Pa. courts' website gets technological upgrades

By Jon Campisi | Mar 20, 2012

Court-ordered fines, restitution, motor vehicle violations and other court related financial transactions in Pennsylvania can now be taken care of electronically via the state judiciary’s website, the Administrative Office of Pennsylvania Courts announced Monday.

“We are applying technology to improve court management,” Pennsylvania Supreme Court Chief Justice Ronald D. Castille said in a statement. “By providing an easy way to settle court-ordered costs, defendants can avoid facing arrests, contempt of court proceedings, driver’s license suspensions and/or additional collection agencies fees.”

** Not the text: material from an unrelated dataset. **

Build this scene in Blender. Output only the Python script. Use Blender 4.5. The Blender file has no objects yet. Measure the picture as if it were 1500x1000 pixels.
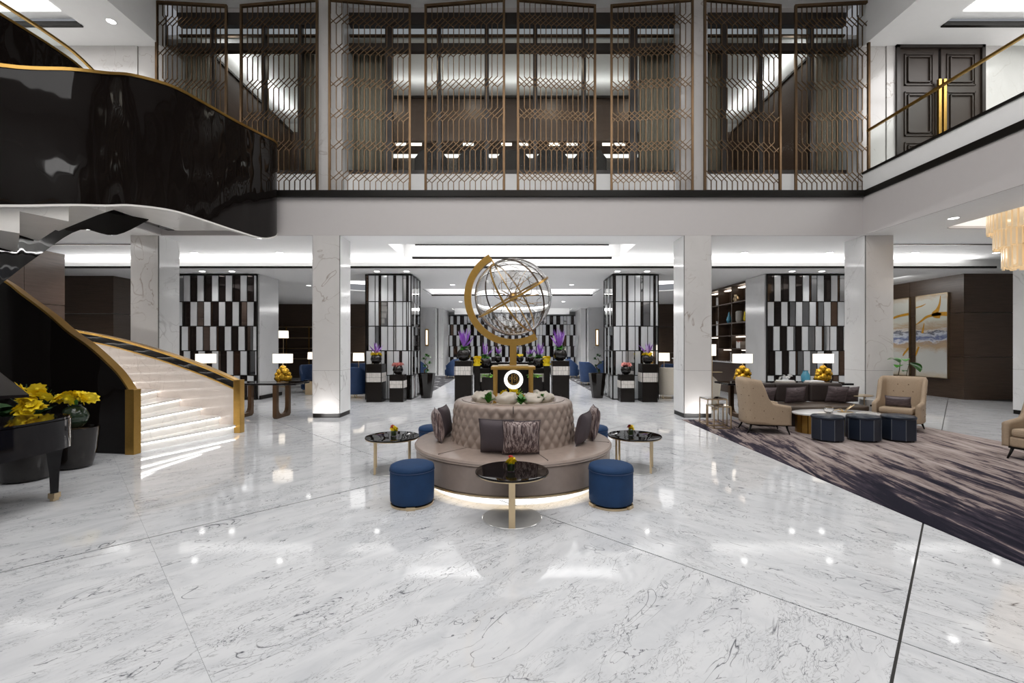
import bpy, math, random
from math import sin, cos, pi, radians, sqrt, atan2
from mathutils import Vector, Matrix, noise
random.seed(7)
SC = bpy.context.scene
COL = SC.collection
F = 654.0            # focal length in pixels of the 1500 px frame
EYE = 1.65
HOR = 508.0
def WX(px, Y): return (px-750.0)*Y/F
def WZ(py, Y): return EYE+(HOR-py)*Y/F
# ---------------------------------------------------------------- camera, world, exposure
cam = bpy.data.cameras.new('camera'); camo = bpy.data.objects.new('camera', cam); COL.objects.link(camo)
camo.location = (0, 0, EYE); camo.rotation_euler = (radians(90), 0, 0)
cam.sensor_width = 36; cam.lens = F/1500*36; cam.shift_y = 8/1500; cam.clip_start = .05; cam.clip_end = 200
SC.camera = camo
w = bpy.data.worlds.new('world'); SC.world = w; w.use_nodes = True
w.node_tree.nodes['Background'].inputs[0].default_value = (.9, .93, 1, 1)
w.node_tree.nodes['Background'].inputs[1].default_value = .25
SC.view_settings.view_transform = 'Standard'; SC.view_settings.look = 'None'
SC.view_settings.exposure = 0.08; SC.view_settings.gamma = 1; SC.view_settings.use_curve_mapping = False
try:
    SC.cycles.use_denoising = True
    SC.cycles.sample_clamp_indirect = 4
    SC.cycles.max_bounces = 9; SC.cycles.glossy_bounces = 4; SC.cycles.transmission_bounces = 8; SC.cycles.diffuse_bounces = 5
    SC.cycles.caustics_reflective = False; SC.cycles.caustics_refractive = False
except Exception: pass
def area(name, loc, sx, sy, power, rot=(0, 0, 0), col=(1, .985, .975)):
    l = bpy.data.lights.new(name, 'AREA'); l.shape = 'RECTANGLE'; l.size = sx; l.size_y = sy; l.energy = power; l.color = col
    o = bpy.data.objects.new(name, l); COL.objects.link(o); o.location = loc; o.rotation_euler = rot; return o
def spot(name, loc, power, ang=120, rot=(0, 0, 0), col=(1, .975, .95), r=.2, blend=.8):
    l = bpy.data.lights.new(name, 'SPOT'); l.energy = power; l.spot_size = radians(ang); l.spot_blend = blend; l.shadow_soft_size = r; l.color = col
    o = bpy.data.objects.new(name, l); COL.objects.link(o); o.location = loc; o.rotation_euler = rot; return o
UP = (pi, 0, 0)
area('atrium_ceiling_light', (0, 3.6, 9.6), 11, 7.6, 790)
area('atrium_rear_light', (0, -3, 9.93), 10, 3, 250)
area('lobby_tray_light', (0, 12.15, 4.66), 6, 1.5, 45)
# cove strips that wash the ceiling edges
area('cove_light_lobby', (0, 13.2, 4.01), 27, .12, 290, (pi+.95, 0, 0))
area('cove_light_lobby_back', (0, 20.2, 4.01), 7, .12, 60, (pi+.8, 0, 0))
area('cove_light_far', (0, 27.6, 3.99), 7, .3, 70, (pi+.8, 0, 0))
area('tray_light_right', (10.8, 8.3, 4.57), 2.4, 2.4, 60)
area('tray_light_left', (-10.8, 8.3, 4.57), 2.4, 2.4, 40)
area('upper_tray_right', (11.2, 7.5, 8.9), 2.8, 4, 160)
area('upper_tray_left', (-11.2, 7.5, 8.9), 2.8, 4, 110)
area('upper_room_cove', (0, 12.8, 8.93), 7, .12, 13, UP)
area('upper_room_cove_left', (-7.2, 12.9, 8.95), .15, 3.2, 15, UP)
area('upper_room_cove_right', (7.2, 12.9, 8.95), .15, 3.2, 15, UP)
for x in (-8.1, -6, -3.6, -1.2, 1.2, 3.6, 6, 8.1): spot('gallery_room_fill', (x, 11.9, 9.2), 32, 150, (0, 0, 0), (1, .9, .78))  # added fill spots that brighten the curtains and room behind the glazing
for sx in (-1, 1):
    for x, y, z, p in ((2.2, 16.5, 3.9, 420), (2.6, 22.6, 3.9, 620), (2.3, 19, 4.2, 480), (2.2, 25.5, 3.9, 450), (6.4, 12.3, 4.2, 130), (8.75, 12.3, 4.2, 110), (11.1, 12.3, 4.2, 130), (13.4, 12.3, 4.2, 110), (4.1, 13.5, 3.9, 60), (9.3, 13.5, 3.9, 60), (6.4, 20, 3.9, 420), (6.2, 22.8, 3.9, 300), (12.6, 17, 3.9, 200), (2.2, 13.6, 3.9, 160), (2.2, 11.2, 4.2, 120)):
        spot('downlight_and_fill_beam', (sx*x, y, z), p)  # downlight beams plus added fill spots that brighten the rear lobby
for x, y, z, p in ((6.3, 8.6, 4.2, 110), (9.8, 9.9, 4.2, 70), (11.5, 5.2, 4.2, 90), (8.9, 6, 4.2, 80), (-10.2, 10.2, 4.2, 60), (-9.5, 6, 4.2, 25)):
    spot('downlight_and_fill_beam', (x, y, z), p)  # added spots without fixtures, under the galleries and over the sofa group

area('painting_fill', (12.7, 15.6, 3.9), .3, 2.4, 22, (0, -.75, 0))  # added light to brighten the paintings, no fixture modelled
for x in (-4.33, 4.33): area('column_uplight', (x, 10.12, .03), .4, .1, 4.5, (pi-.35, 0, 0))
pl = bpy.data.lights.new('planter_glow', 'POINT'); pl.energy = 4; pl.color = (1, .72, .35); pl.shadow_soft_size = .05
for x, y in ((-.3, 5.7), (.33, 5.7)):
    po = bpy.data.objects.new('planter_glow', pl); COL.objects.link(po); po.location = (x, y, .96)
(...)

According to an AOPC news release, the courts online payment feature dubbed “e-Pay” was expanded between the spring of 2010 and the winter of 2011 to include all magisterial district courts, creating, for the first time ever, what the AOPC calls a “one-stop shop” for defendants to make multiple district court and common pleas court payments via the Web with only a single $2.75 transaction fee.

Common Pleas Courts across the commonwealth began offering e-Pay in 2010 with district courts offering the feature last year.

Daily collections through e-Pay have reached $140,000, the AOPC news release states, with Castille saying the online payment system seems to be contributing to higher court collection levels that totaled close to $470 million just last year.

The news release states that e-Pay, unlike some of the online credit card payment functions existing in certain Pennsylvania counties, is fully integrated with both state court systems.

In addition to e-Pay, the new Magisterial District Judge System provides features that make it easier for judges and their staff members to ascertain whether statewide warrants exist for defendants who could appear in their court, provides defendant bail and sentencing history, displays case balances and provides for increased interactions with the Common Pleas Court system, the release states.

“The automation of Pennsylvania’s courts has had a far-reaching impact, not only on improving administrative efficiency and services within the courts, but also enhancing the safety of citizens and law enforcement officials of the Commonwealth,” the news release states.